Jak powiedział dyrektor tego Parku Krzysztof Wittbrodt, usuwanie niebezpiecznych drzew rozpocznie się wcześnie rano i zgodnie z przewidywaniami powinno zakończyć się około południa.
Szlak będzie przez cały czas kontrolowany przez straż leśną i strażników parku, którzy na ten dzień przesiądą się na kajaki i będą z wody zatrzymywać spływające osoby, żeby nie udawały się one w rejon prac
– wyjaśnił.
Wcześniej leśniczy z Ukty wytypował ok. 30-40 drzew, które stanowią potencjalne zagrożenie na tym odcinku szlaku wodnego, bo są niebezpiecznie pochylone i mogą się wkrótce przewrócić. – Takie drzewa będą podcinane, zrzucane do rzeki i układane wzdłuż koryta. Chodzi o to, żeby nie wyciągać ich z wody i żeby mogły pełnić nadal swoją funkcję ekologiczną – tłumaczył dyrektor.
Według niego, wytypowane do ścięcia drzewa oceni jeszcze raz na miejscu komisja złożona z przedstawicieli Mazurskiego Parku Krajobrazowego i Nadleśnictwa Maskulińskie, które jest gospodarzem tych prac. Od decyzji komisji będzie zależało, czy trzeba usunąć całe drzewo czy wystarczy np. ściąć jedynie część konarów.
Jak dodał, podobne przeglądy szlaku kajakowego Krutyni, które służą eliminowaniu różnego rodzaju zagrożeń, przeprowadzają co roku pracownicy parku, Wód Polskich i poszczególnych nadleśnictw.

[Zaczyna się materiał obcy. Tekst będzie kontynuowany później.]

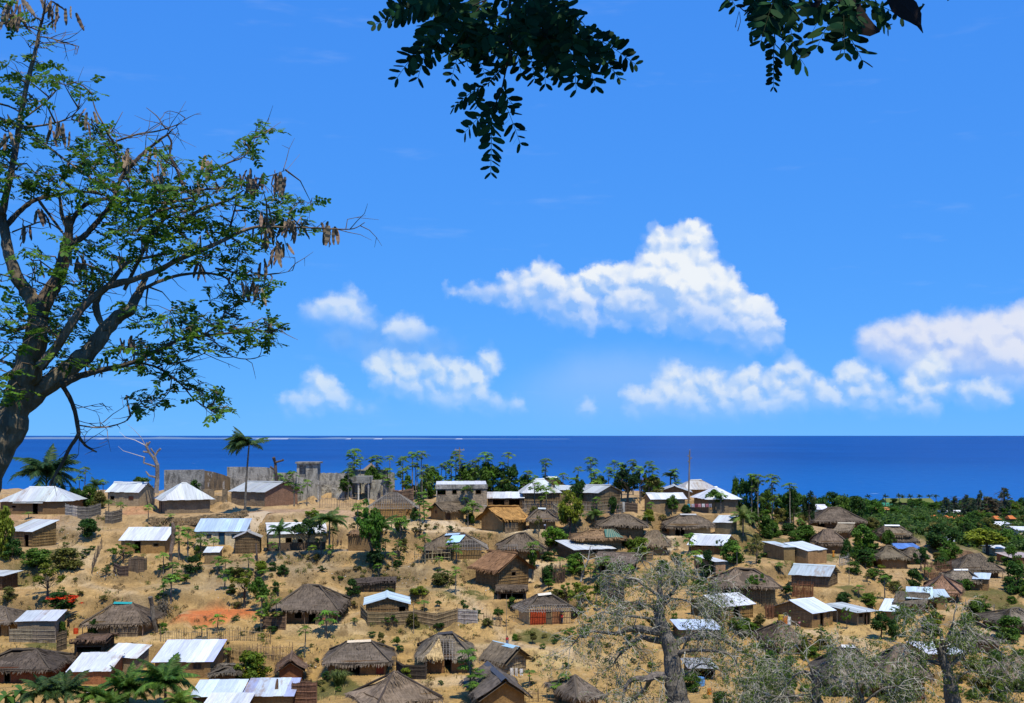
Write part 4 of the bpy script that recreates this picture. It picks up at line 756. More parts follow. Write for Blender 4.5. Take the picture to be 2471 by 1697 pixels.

Trasa z Ukty do Nowego Mostu, przy której w środę będą prowadzone prace, ma 9 km długości, a jej przepłynięcie zajmuje 2-3 godziny. Cały szlak kajakowy Krutyni liczy ponad 100 km. Jest uznawany za jeden z najbardziej malowniczych i najpopularniejszych nizinnych szlaków kajakowych w Polsce. W sezonie letnim, przy słonecznej pogodzie, Krutynia bywa jedną z bardziej zatłoczonych tras wodnych na Mazurach.